··· Data shown

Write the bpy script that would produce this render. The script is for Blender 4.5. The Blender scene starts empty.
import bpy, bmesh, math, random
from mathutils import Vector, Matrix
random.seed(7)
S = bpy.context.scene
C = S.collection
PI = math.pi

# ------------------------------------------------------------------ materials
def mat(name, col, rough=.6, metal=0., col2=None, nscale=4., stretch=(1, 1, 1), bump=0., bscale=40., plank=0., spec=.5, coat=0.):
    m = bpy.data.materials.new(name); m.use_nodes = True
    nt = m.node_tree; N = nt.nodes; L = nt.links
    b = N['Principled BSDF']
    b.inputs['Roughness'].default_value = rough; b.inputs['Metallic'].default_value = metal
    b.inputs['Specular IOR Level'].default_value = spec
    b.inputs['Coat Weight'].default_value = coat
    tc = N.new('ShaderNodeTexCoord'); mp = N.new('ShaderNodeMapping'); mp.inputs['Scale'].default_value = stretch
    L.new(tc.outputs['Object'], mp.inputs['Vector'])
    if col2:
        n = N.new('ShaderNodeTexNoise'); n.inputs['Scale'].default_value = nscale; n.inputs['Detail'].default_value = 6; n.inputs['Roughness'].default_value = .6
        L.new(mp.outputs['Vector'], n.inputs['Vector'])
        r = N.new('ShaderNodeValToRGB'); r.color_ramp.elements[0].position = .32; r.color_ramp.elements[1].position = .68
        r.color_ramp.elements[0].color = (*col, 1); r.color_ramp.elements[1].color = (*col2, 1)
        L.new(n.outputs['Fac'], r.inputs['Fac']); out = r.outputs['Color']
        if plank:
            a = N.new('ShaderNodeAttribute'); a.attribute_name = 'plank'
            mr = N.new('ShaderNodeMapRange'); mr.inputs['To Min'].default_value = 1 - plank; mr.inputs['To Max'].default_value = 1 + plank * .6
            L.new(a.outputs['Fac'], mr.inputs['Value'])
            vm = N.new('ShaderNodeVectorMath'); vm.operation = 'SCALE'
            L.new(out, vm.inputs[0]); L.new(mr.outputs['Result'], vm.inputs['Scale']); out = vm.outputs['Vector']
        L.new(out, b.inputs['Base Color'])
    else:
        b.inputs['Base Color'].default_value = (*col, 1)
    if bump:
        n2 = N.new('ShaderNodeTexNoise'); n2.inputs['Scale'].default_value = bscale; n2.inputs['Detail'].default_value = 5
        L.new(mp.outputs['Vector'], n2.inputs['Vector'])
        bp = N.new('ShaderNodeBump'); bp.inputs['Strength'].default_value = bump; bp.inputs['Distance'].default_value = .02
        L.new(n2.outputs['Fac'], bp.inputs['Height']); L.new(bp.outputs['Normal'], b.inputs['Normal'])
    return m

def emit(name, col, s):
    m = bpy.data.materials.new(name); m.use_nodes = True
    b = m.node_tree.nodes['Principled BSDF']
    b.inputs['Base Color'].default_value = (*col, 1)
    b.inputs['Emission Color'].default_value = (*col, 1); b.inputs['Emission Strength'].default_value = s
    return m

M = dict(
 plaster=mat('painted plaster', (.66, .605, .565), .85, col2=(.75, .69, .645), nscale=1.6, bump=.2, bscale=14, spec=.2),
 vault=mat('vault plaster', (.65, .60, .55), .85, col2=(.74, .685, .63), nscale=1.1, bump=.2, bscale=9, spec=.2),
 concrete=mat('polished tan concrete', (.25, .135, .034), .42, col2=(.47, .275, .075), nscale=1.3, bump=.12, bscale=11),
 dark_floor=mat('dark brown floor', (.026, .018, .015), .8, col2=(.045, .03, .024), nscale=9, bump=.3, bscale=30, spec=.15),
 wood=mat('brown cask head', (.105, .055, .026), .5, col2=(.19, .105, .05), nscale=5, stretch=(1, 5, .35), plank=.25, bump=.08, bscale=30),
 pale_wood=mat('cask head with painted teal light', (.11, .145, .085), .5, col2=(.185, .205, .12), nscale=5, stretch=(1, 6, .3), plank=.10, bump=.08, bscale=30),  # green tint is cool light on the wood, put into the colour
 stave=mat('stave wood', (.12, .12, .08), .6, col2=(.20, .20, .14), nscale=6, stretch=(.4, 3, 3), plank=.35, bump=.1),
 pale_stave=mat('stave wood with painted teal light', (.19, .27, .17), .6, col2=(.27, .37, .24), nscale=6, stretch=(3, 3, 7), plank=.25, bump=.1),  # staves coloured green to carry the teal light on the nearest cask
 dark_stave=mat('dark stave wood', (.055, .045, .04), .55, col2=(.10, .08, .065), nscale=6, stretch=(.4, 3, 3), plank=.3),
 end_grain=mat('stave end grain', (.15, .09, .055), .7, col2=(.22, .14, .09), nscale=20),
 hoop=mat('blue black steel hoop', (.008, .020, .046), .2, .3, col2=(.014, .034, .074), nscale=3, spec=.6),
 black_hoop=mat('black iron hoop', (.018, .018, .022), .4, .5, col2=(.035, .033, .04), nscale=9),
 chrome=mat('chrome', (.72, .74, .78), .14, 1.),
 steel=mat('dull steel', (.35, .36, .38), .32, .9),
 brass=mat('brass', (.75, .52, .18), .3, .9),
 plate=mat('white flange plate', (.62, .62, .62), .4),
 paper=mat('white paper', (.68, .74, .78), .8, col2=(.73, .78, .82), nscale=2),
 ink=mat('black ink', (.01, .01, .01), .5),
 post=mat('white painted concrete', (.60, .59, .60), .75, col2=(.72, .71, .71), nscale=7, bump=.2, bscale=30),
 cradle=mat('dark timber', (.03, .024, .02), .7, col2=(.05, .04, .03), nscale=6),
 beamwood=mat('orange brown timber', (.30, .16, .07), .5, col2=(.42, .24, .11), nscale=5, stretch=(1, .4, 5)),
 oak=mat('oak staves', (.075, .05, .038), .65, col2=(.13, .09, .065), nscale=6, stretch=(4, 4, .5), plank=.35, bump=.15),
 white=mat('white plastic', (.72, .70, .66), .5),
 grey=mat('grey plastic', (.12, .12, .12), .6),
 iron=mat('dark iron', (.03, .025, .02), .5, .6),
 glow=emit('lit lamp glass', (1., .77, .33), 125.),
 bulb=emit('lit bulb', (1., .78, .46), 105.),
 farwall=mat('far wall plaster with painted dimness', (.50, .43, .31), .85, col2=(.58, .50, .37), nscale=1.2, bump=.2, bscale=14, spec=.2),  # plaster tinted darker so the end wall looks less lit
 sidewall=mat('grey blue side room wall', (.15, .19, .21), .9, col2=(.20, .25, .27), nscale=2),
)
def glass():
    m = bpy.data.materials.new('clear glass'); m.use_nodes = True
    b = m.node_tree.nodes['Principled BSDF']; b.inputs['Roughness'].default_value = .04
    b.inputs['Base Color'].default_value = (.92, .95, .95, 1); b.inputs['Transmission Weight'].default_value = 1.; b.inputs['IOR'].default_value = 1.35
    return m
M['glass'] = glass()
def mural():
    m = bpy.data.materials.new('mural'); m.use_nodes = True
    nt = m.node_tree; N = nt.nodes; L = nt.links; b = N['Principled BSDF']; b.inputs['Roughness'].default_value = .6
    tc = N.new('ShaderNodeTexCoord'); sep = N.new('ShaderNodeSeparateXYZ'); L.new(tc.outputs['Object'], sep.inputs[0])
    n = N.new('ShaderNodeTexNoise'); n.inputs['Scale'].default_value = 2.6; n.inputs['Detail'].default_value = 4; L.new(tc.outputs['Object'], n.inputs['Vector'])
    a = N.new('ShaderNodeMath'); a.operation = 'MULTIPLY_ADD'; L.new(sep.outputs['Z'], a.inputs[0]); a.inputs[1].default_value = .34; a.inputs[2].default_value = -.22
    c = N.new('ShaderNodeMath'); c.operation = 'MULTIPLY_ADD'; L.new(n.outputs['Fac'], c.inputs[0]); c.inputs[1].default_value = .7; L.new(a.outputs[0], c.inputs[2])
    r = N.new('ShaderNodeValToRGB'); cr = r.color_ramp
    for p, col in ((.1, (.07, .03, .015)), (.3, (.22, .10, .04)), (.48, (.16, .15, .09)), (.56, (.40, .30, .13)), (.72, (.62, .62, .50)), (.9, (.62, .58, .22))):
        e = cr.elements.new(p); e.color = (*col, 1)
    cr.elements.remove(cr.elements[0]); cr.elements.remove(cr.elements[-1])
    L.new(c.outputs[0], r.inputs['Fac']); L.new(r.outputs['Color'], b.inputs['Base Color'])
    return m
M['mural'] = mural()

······

**Problem to work on**:
Please reproduce exactly the lines above, beginning with the first and ending with the line that contains "PI = math.pi", and include nothing outside that range.

**Output**:
Write the bpy script that would produce this render. The script is for Blender 4.5. The Blender scene starts empty.
import bpy, bmesh, math, random
from mathutils import Vector, Matrix
random.seed(7)
S = bpy.context.scene
C = S.collection
PI = math.pi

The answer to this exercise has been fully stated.